GIVEN REQUEST: Repeat the listing in full, word for word.

## Begin

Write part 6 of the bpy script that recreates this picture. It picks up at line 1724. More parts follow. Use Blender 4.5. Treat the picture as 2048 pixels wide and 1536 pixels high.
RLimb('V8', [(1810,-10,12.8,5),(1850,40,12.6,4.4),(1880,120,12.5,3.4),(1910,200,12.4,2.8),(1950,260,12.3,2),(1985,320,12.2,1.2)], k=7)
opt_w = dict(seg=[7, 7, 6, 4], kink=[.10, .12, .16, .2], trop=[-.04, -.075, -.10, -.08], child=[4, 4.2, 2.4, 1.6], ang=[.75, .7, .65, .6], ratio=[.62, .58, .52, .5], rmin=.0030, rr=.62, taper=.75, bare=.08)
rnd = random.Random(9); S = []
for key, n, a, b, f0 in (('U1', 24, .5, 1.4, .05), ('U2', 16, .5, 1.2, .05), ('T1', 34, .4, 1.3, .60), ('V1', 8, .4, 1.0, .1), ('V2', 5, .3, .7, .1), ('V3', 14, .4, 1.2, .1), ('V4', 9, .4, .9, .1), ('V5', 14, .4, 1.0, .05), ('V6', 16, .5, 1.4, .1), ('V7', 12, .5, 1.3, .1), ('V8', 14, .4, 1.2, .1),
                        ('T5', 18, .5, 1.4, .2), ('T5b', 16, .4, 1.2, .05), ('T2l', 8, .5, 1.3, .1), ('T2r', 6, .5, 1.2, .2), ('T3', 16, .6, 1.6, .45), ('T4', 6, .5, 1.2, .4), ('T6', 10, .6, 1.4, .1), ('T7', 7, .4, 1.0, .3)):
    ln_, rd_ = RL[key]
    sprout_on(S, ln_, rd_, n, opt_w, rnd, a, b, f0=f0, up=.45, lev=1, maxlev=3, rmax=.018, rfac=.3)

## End

OUTPUT OF THE EXERCISE:
Write part 6 of the bpy script that recreates this picture. It picks up at line 1724. More parts follow. Use Blender 4.5. Treat the picture as 2048 pixels wide and 1536 pixels high.
RLimb('V8', [(1810,-10,12.8,5),(1850,40,12.6,4.4),(1880,120,12.5,3.4),(1910,200,12.4,2.8),(1950,260,12.3,2),(1985,320,12.2,1.2)], k=7)
opt_w = dict(seg=[7, 7, 6, 4], kink=[.10, .12, .16, .2], trop=[-.04, -.075, -.10, -.08], child=[4, 4.2, 2.4, 1.6], ang=[.75, .7, .65, .6], ratio=[.62, .58, .52, .5], rmin=.0030, rr=.62, taper=.75, bare=.08)
rnd = random.Random(9); S = []
for key, n, a, b, f0 in (('U1', 24, .5, 1.4, .05), ('U2', 16, .5, 1.2, .05), ('T1', 34, .4, 1.3, .60), ('V1', 8, .4, 1.0, .1), ('V2', 5, .3, .7, .1), ('V3', 14, .4, 1.2, .1), ('V4', 9, .4, .9, .1), ('V5', 14, .4, 1.0, .05), ('V6', 16, .5, 1.4, .1), ('V7', 12, .5, 1.3, .1), ('V8', 14, .4, 1.2, .1),
                        ('T5', 18, .5, 1.4, .2), ('T5b', 16, .4, 1.2, .05), ('T2l', 8, .5, 1.3, .1), ('T2r', 6, .5, 1.2, .2), ('T3', 16, .6, 1.6, .45), ('T4', 6, .5, 1.2, .4), ('T6', 10, .6, 1.4, .1), ('T7', 7, .4, 1.0, .3)):
    ln_, rd_ = RL[key]
    sprout_on(S, ln_, rd_, n, opt_w, rnd, a, b, f0=f0, up=.45, lev=1, maxlev=3, rmax=.018, rfac=.3)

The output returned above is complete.